How you prune tomatoes matters, too. Training them vertically, with a single stem, is often done to expose the fruits to sunlight for good ripening. (It also makes the vines more manageable.) With this method, any suckers that form in the forks where fruiting branches join the stem are pinched out. If you expect extra-hot weather, though, you'd want to pinch higher up on the sucker to leave one pair of leaves to help shade the fruits.

Sometimes it gets so hot that the tomatoes never fully ripen. In that case, pick them when they're not quite full colored and finish the ripening indoors.
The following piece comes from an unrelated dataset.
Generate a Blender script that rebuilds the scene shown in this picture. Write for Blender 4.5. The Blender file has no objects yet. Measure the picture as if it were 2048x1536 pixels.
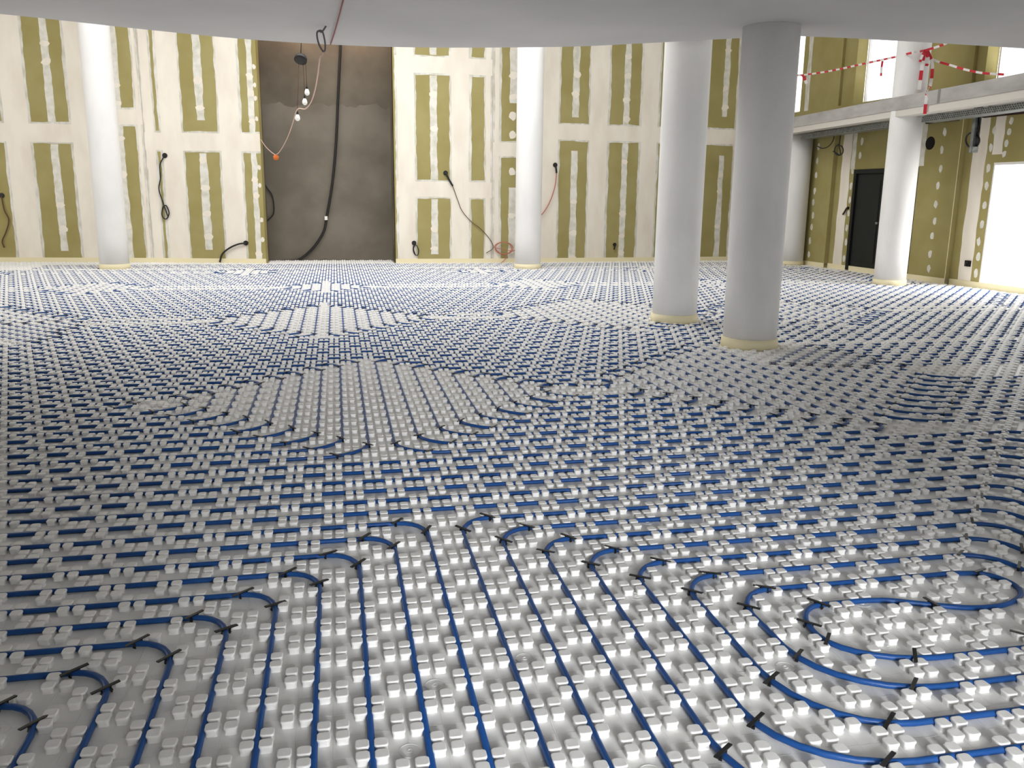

There are heat-resistant varieties you can try. Grow a few and see whether you like them enough to replace your current favorites. But you can also choose to grow determinat­es, a broad category that includes any variety that ripens a bountiful crop and then stops, unlike the indetermin­ate varieties that put out long, continuous­ly producing vines. Determinat­es can be either supported or left to sprawl on the ground. In both cases, they're easier to cover with shade cloth (or shade with sunflowers).

Simplest of all, there's the two-crop solution: an early crop before it gets too hot and a later crop after the serious heat has passed.

Make the second crop a determinat­e variety, maybe one of the paste types that are so good for canning, freezing or drying. Plan for it to bear when the heat is scheduled to back off. Abundant fruits will appear just as it's getting time to put them up for winter eating, along with cabbage, collards and other delights of the cold season.